▸ What is being asked
Return all lines below containing the word "from".

▸ Data lines
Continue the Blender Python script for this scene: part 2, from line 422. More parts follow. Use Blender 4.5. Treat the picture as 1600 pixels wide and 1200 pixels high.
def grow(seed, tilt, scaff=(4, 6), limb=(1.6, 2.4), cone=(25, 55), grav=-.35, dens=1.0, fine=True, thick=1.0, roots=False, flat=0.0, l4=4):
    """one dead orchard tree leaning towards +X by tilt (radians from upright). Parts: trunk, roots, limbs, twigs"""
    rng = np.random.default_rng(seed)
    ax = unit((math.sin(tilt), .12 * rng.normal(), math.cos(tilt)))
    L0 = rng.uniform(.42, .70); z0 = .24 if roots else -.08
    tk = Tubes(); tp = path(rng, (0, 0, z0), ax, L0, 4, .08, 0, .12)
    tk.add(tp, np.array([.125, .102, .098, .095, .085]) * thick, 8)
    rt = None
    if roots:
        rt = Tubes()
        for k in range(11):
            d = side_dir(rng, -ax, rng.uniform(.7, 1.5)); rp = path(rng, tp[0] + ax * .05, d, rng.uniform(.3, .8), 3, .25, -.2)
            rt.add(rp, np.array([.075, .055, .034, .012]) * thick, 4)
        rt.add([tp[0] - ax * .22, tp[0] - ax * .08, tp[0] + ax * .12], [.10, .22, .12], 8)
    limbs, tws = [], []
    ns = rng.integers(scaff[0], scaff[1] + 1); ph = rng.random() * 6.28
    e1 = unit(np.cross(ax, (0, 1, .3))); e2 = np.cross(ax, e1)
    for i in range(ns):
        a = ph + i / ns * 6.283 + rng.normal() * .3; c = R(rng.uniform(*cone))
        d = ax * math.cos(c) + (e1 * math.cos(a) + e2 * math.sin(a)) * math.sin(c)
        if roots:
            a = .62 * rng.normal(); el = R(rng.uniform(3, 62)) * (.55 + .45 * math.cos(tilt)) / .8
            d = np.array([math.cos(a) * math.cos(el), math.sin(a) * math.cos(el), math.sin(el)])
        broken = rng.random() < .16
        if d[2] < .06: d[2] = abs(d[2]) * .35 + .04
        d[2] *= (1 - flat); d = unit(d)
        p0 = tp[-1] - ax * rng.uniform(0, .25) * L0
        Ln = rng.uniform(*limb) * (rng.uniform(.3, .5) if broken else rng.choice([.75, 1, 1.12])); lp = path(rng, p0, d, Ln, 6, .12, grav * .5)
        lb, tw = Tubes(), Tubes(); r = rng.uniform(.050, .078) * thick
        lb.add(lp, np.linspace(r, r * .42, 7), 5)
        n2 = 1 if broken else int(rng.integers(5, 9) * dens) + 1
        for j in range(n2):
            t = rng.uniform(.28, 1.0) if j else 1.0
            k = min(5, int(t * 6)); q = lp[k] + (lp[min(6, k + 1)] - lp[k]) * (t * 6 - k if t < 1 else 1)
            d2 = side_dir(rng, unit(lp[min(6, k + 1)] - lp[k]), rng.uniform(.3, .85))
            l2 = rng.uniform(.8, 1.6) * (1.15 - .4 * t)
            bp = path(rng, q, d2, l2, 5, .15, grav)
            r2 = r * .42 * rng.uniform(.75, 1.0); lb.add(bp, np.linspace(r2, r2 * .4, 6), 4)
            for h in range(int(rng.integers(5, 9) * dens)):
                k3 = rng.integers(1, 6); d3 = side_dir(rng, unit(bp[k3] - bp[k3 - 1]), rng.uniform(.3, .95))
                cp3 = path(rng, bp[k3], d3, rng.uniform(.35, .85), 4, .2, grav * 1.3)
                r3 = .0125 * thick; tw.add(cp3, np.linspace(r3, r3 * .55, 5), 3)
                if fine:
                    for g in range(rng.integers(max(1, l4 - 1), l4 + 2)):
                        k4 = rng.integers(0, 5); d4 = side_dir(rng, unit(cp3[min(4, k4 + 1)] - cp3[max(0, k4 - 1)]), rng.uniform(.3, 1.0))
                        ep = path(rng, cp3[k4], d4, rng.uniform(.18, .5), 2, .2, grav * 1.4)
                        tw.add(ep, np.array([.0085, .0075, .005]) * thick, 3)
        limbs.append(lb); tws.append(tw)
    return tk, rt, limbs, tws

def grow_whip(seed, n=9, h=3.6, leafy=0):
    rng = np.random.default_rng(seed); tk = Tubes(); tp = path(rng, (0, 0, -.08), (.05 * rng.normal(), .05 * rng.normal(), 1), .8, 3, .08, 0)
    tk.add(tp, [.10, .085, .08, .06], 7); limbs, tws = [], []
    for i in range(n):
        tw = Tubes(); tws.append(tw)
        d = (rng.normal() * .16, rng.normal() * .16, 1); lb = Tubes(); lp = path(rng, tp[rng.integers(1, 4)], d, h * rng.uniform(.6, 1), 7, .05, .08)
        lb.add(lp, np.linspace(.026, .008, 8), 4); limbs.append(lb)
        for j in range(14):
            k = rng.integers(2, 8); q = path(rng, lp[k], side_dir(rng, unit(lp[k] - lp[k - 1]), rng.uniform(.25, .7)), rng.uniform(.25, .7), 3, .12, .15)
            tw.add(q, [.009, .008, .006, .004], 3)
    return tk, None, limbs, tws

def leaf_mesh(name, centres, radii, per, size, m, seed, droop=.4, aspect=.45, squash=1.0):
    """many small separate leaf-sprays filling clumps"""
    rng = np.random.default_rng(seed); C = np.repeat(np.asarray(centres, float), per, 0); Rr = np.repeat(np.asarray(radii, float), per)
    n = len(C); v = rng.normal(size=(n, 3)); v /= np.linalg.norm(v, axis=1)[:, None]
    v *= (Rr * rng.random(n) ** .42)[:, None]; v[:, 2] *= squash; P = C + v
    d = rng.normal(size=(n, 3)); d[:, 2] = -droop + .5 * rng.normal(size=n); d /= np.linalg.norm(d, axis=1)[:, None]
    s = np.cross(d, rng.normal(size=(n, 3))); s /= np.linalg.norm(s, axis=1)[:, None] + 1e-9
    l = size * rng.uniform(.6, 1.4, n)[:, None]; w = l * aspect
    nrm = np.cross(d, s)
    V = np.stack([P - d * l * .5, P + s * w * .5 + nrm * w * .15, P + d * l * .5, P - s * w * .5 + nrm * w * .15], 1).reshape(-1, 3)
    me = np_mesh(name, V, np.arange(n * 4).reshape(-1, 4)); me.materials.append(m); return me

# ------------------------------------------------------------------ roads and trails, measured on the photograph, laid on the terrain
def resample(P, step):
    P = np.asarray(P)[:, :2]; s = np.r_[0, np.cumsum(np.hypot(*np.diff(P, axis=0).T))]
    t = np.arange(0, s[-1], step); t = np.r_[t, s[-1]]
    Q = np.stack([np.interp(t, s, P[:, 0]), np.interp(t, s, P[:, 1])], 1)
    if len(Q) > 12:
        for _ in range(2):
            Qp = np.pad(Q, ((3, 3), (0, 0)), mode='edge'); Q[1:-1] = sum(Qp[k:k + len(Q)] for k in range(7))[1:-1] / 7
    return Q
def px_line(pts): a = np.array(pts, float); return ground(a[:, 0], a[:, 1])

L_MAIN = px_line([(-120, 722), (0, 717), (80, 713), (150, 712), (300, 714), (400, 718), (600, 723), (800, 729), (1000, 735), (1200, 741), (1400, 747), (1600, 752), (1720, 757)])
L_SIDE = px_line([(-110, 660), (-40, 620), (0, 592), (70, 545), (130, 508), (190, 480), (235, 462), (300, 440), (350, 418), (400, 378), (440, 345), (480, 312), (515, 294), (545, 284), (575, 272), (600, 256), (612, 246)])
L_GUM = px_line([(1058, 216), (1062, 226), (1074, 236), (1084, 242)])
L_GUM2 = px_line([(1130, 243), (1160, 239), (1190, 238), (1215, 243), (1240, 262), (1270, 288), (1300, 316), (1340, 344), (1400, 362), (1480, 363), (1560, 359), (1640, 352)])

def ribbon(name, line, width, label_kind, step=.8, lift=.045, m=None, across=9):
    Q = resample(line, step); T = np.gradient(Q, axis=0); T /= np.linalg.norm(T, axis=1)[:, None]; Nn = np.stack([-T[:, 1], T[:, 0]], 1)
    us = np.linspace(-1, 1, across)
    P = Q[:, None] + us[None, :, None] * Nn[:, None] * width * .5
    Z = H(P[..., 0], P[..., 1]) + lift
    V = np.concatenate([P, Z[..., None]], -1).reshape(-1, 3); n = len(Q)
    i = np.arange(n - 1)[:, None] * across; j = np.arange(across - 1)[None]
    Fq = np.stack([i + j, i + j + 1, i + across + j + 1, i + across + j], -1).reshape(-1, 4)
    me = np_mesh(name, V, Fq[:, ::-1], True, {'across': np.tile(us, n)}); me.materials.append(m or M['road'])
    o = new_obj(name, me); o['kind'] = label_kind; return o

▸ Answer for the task
Continue the Blender Python script for this scene: part 2, from line 422. More parts follow. Use Blender 4.5. Treat the picture as 1600 pixels wide and 1200 pixels high.
    """one dead orchard tree leaning towards +X by tilt (radians from upright). Parts: trunk, roots, limbs, twigs"""